Monday 4 December 2017

Virtue-signalling? Seriously?

"Hypocrisy" said François de La Rochefoucauld "is a tribute vice pays to virtue." Nobody talks about virtue much these days, except for a few media types who never tire of scolding others for the modern sin of "virtue-signalling."

When somebody  complains about virtue-signalling, the odds are quite high that the complainer hasn't got anything very interesting to say, but has simply found a more impressive-sounding way to call somebody else a prig. As David Shariatmadari pointed out last year, the phrase might have a technical, social sciencey sound, but it doesn't amount to much more than saying "I bet you didn't really mean that good thing you just said":
1. Bill is saying something right-on
2. Virtue-signalling is when you say something right-on just to sound good
3. Therefore Bill is virtue-signalling

But 3. is not justified by 1. and 2. You can argue for something that happens to make you look virtuous because you genuinely think it is the best solution. That’s the case, for example, with most religious beliefs. Do we really think the pope is just virtue-signalling?
According to David Shariatmadari, the phrase was first popularised by the Spectator's James Bartholomew in April 2015, so if it ever had any specific meaning, (apart from being a longer, more pretentious way to call somebody a prig), it should have meant something back then.

And maybe it did. In 2015, just before the Brexit-Trump inflecton point, the economic and political elite was still trying to justify its hegemony with token gestures towards equality and diversity,  rather than just appealing to the post-2016 values of zero-sum nationalism and authoritarian xenophobia. In that specific historical context, the idea of empty "virtue-signalling" by an elite that wanted to look inclusive, while jealously guarding its exclusivity did actually make some sense, as this article suggests:
At the core of this ethos were ideals of “diversity,” women’s “empowerment,” and LGBTQ rights; post-racialism, multiculturalism, and environmentalism. These ideals were interpreted in a specific, limited way that was fully compatible with the Goldman Sachsification of the U.S. economy. Protecting the environment meant carbon trading. Promoting home ownership meant subprime loans bundled together and resold as mortgage-backed securities. Equality meant meritocracy.

The reduction of equality to meritocracy was especially fateful. The progressive-neoliberal program for a just status order did not aim to abolish social hierarchy but to “diversify” it, “empowering” “talented” women, people of color, and sexual minorities to rise to the top. And that ideal was inherently class specific: geared to ensuring that “deserving” individuals from “underrepresented groups” could attain positions and pay on a par with the straight white men of their own class. The feminist variant is telling but, sadly, not unique.

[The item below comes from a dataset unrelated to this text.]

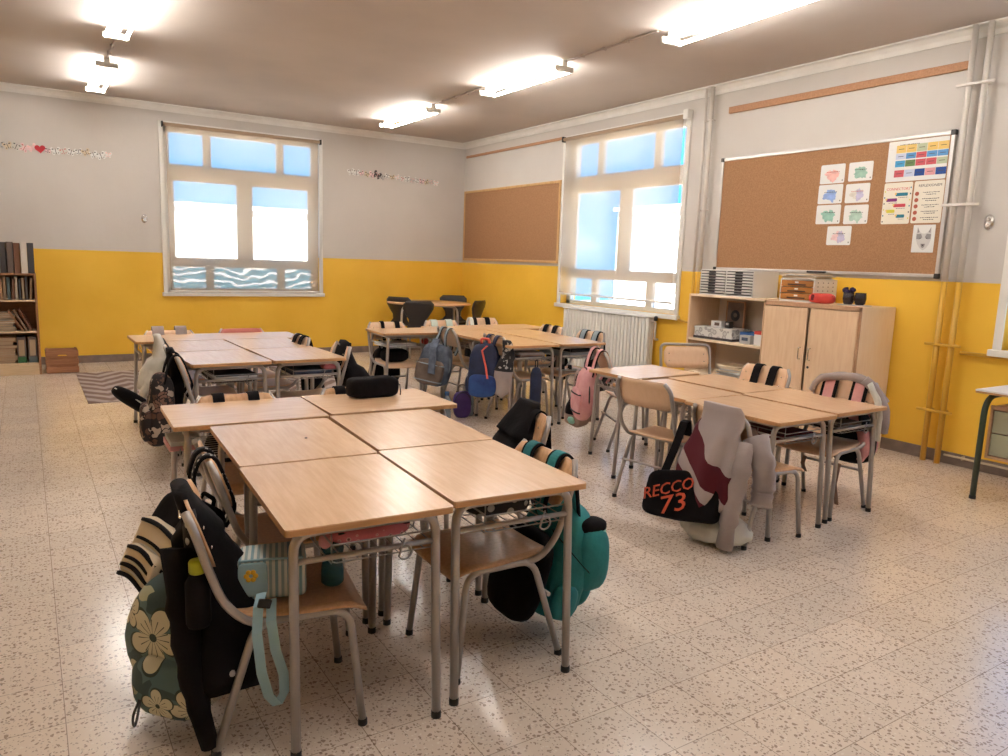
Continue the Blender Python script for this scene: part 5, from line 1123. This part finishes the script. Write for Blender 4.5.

Focused on “leaning in” and “cracking the glass ceiling,” its principal beneficiaries could only be those already in possession of the requisite social, cultural, and economic capital. Everyone else would be stuck in the basement.
If you'd said that David Cameron was "virtue-signalling", back in 2006, when he had himself photographed cycling to work (while his briefcase was being chauffeured to work in the car behind), you'd have actually made a specific point about token gestures.

But that progressive neoliberal moment is over. When Donald Trump wanted to distract attention from the fact that his much-vaunted tax reforms were going to do squat for the folk on Main Street, while handing him and his billionaire buddies tax breaks on their private jets, he didn't have himself photographed cycling to work, or hugging a husky.

Instead, he retweeted some hateful nonsense being circulated by a bunch of neo-Nazis, so his base were too delighted, and everybody else too horrified, to notice what was really going on.

Apparently, vice no longer sees why it needs to pay virtue anything.